St. Maximus the Confessor, Fr. Kimel and Jordan Daniel Wood on the activity of the soul after death
St. Maximus the Confessor, Fr. Kimel and Jordan Daniel Wood on the activity of the soul after death
I wanted to share this post by Father Kimel about a letter (Epistle 7) by St. Maximus the confessor (translated by Jordan Daniel Wood): https://afkimel.wordpress.com/2026/01/25/st-maximus-the-confessor-on-the-immortality-of-the-soul/
In it, as I understand it, St. Maximus argues that the soul's activity doesn't cease its natural rational activity because, if it did, it would either mean that intellectual activity is a property of the body or that intellectual activity isn't an essential property of the soul.
Father Kimel asks: "Readers will not be surprised that I have raised this question. Maximus’s argument in Epistle 7 for the soul’s ontological integrity and continued intellectual activity after death might appear to support the possibility of post-mortem repentance and moral reorientation toward the Good. How could repentance be impossible if the soul remains alive, conscious, and actively engaged with intelligible reality? Yet many Maximus scholars demur. They argue that, for Maximus, death marks the end of moral becoming. With the cessation of embodied temporality, the soul’s fundamental orientation becomes fixed, either toward God or away from him, and is no longer subject to revision."
As an example of this 'common' interpretation, Fr. Kimel refers to this paper: "David Bradshaw, “Patristic Views on Why There Is No Repentance after Death,” in The Unity of Body and Soul in Patristic and Byzantine Thought (2021), 192-212." (https://afkimel.wordpress.com/wp-content/uploads/2026/01/bradshaw-patristic_views_on_why_there_is_no_repentance-after-death.pdf )

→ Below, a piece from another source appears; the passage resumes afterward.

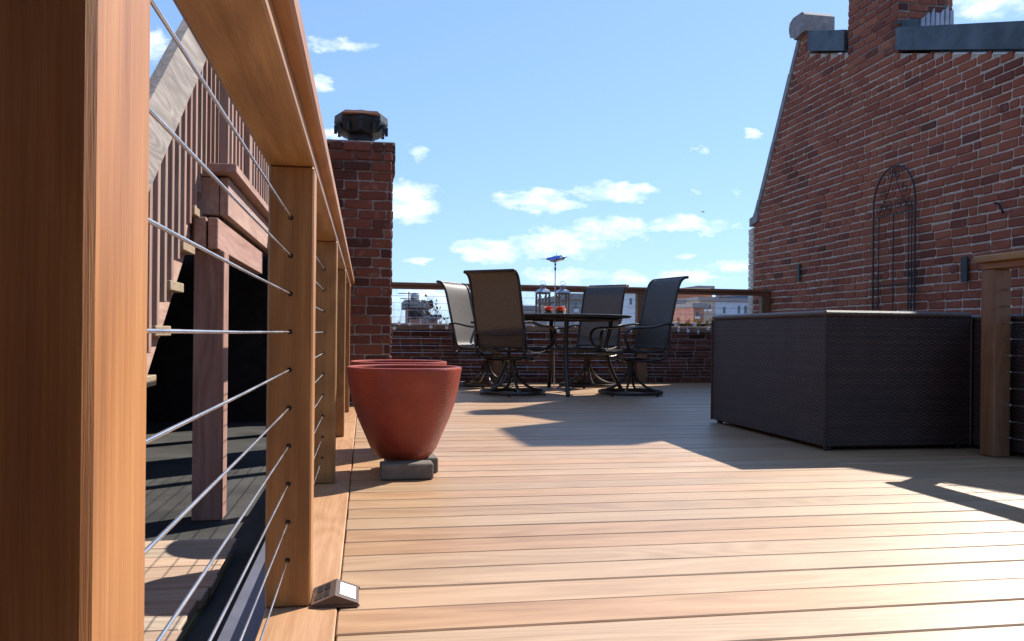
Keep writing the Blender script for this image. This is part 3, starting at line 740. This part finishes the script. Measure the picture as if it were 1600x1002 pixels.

If the soul can turn towards the Good only during this life, it would imply that this ability, which seems essential for the soul to being 'rational', would only be possible if the soul is coupled with the changing body.
In this video (https://www.youtube.com/watch?v=gMxhHNyL5oM ,), Jordan Daniel Wood (who starts speaking at 7:40) discusses, among other things, the tension in the traditional Thomistic view that the orientation of the soul is fixed after death: when this happens? At the moment before death, i.e. the separation between the soul and the mortal body? Or at the moment the soul is separated? If the latter, it would imply that the 'decisive choice' is made in a situation when the human being is an incomplete substance, because the human being is body and soul. If the former, one would ask why should the 'decisive choice' happen only at that point in earthly life, what is so special about it? Jordan mentions this tension starting from 11:40 in the video.